Menurut Hajir, film ini tidak sibuk bicara tentang keadilan. Tapi lebih menggambarkan keseharian para waria dalam usaha pasar malam. Film ini juga menunjukkan pergolakan masalah ekonomi. “Di tengah perkembangan peradaban dan juga teknologi, kita di Indonesia malah kehilangan esensi dari komunitas tersebut,” ujar Hajir.
Sosok Madam Phung, kata Hajir, mempunyai seni kepemimpinan yang feminin. Tapi dalam perjuangannya terdapat sisi maskulin. Sisi heroik juga muncul tatkala Madam Phung harus memilih antara kembali ke pagoda (kuil) atau menjaga komunitasnya. “Dia cinta kepada kebaikan. Menjaga komunitas adalah kebaikan,” kata Hajir.

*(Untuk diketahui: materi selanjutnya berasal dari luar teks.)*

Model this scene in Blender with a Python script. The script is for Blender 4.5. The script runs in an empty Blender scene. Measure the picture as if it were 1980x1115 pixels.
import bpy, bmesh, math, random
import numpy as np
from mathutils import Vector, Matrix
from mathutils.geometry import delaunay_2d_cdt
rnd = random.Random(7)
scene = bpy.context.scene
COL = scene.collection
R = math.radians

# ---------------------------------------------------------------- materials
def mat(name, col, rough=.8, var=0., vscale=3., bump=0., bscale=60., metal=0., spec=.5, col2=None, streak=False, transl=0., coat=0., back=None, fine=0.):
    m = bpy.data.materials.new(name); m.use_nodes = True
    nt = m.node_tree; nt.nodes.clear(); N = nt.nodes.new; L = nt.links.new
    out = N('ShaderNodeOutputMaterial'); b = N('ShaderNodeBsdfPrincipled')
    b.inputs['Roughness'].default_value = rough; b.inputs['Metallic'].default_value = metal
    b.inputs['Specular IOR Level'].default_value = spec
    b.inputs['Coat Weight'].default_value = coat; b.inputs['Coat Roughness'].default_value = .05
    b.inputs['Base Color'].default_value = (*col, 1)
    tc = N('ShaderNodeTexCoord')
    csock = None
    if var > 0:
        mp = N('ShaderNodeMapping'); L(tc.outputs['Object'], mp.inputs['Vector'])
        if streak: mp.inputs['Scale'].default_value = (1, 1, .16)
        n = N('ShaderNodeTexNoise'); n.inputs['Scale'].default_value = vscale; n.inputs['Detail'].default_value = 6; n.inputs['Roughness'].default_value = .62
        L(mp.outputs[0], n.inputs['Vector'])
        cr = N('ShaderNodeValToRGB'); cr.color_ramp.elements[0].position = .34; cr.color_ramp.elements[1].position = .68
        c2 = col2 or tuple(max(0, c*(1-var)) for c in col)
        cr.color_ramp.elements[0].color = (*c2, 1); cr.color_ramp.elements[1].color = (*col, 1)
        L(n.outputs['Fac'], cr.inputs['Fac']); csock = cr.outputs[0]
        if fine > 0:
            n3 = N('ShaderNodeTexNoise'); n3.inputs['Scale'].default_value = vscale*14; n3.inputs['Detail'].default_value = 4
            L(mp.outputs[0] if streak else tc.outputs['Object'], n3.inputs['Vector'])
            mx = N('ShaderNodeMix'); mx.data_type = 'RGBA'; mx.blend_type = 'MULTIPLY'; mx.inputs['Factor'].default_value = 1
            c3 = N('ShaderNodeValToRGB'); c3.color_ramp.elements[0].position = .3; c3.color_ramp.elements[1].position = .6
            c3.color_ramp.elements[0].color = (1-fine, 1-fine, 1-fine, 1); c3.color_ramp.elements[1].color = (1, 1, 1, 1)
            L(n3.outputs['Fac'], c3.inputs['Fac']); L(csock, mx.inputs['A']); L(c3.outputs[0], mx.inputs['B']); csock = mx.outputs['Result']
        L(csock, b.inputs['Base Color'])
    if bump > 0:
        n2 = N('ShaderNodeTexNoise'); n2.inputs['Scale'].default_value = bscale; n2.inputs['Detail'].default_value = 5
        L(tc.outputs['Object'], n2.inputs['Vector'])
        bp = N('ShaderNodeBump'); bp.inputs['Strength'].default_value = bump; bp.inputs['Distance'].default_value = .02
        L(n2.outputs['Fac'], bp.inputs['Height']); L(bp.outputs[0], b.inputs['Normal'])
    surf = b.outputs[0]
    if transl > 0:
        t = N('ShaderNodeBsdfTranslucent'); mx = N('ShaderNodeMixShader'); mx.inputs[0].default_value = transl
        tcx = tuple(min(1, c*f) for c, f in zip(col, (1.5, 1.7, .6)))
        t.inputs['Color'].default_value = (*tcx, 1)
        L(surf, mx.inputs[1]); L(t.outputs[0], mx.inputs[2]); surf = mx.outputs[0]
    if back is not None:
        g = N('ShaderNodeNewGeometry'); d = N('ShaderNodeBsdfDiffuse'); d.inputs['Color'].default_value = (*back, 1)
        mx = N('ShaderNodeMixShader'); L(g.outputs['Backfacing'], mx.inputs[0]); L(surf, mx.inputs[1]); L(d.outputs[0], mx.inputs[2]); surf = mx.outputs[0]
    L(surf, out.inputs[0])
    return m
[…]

Bahkan, ketika mereka diganggu dan menerima teror, Phung menekankan agar pekerjanya tak bertindak gegabah. Mereka harus melapor dulu kepada Phung, atau kepada polisi. Cara terakhir ini dikagumi Hajir sebagai bentuk mempertahankan diri bagi sebuah komunitas, yang lebih baik ketimbang balik menyerang.